I realized that instead of being focused on my own sinfulness, I was focused on God’s great love for me and how that made me long to live more and more faithfully in that love. Instead of thinking of repentance as giving up something, I began to think of it as praying for a change of heart that would allow me to see with more compassion, and to recognize injustice.
The reason I tell you this long story is to invite you to join with each other in committing to a way of Lent that works for you. Does your heart tell you that you need to spend some time meditating on your failures, your lack of love, your self-centeredness, so that you can see God’s intervention in your life and the opportunity to ask for the change of heart that will let your forgiveness lead you to new life?

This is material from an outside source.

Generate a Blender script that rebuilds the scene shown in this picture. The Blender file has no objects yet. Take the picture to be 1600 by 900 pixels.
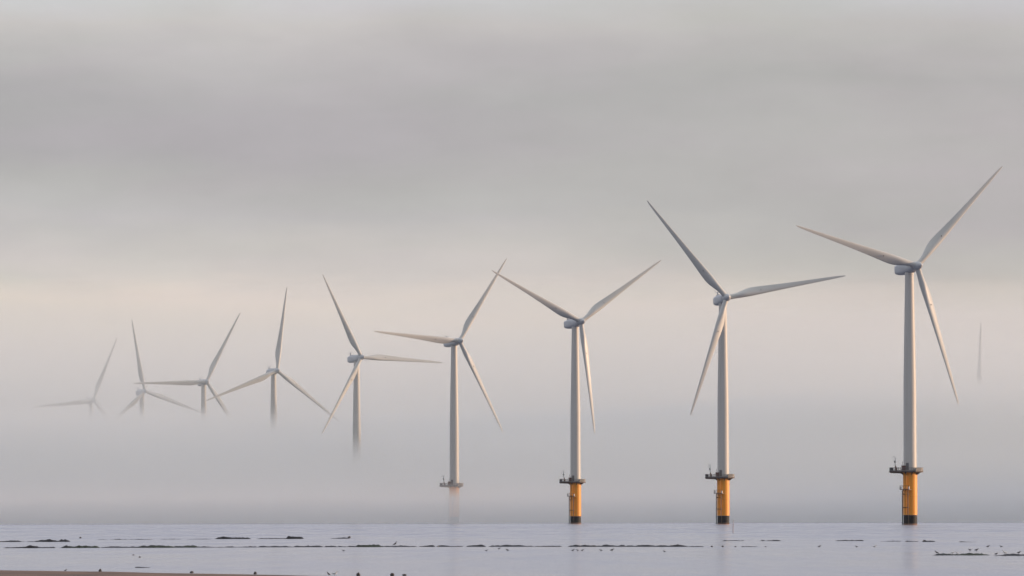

Does your heart tell you that you need to commit to a daily practice that will inspire you or teach you something new about prayer or Scripture or the life of God’s people?
Does your heart tell you that you have forgotten that God called you Beloved at your baptism and that you are uniquely gifted to spread God’s love by doing something for someone else who needs to feel beloved?
Does your heart tell you that you need to take better care of the body that gives you life and is the gift of your presence to your family and friends, so that you can enjoy the days you have ahead of you?
Whatever you need to do or be in the coming six weeks as you prepare for the shock of new life that will be Easter, I hereby give you permission to do it. Dig deep into repentance and find release from your failures. Love your body, and give it the gift of healthy food and the joy of movement. Open that book or that Bible you’ve been meaning to read and find refreshment and a new path. Spend some time teaching or encouraging someone whose life will change because of your care and interest. Take this time to love God by loving yourself and your neighbors and the world.
“Do not store up for yourself treasure on earth…but store up treasures in heaven. For where your treasure is, there your heart will be also.” It’s not that your commitment to a practice of Lent is ringing up the cash register in heaven for you. It is that when you are practicing out of gratitude for God’s forgiveness, and out of the love that has been lavished on you shown in Jesus’s death, you are already living in heaven right here on earth. You are already enjoying the eternal life won for you in Jesus’ resurrection. So I encourage you to use the next six weeks, however it works for you, to get dusty. Live the life that is promised to you wide awake and grateful, so that when Easter morning dawns you too will be celebrating new life unfolding for you, as you join in singing, “Alleluia.” Amen.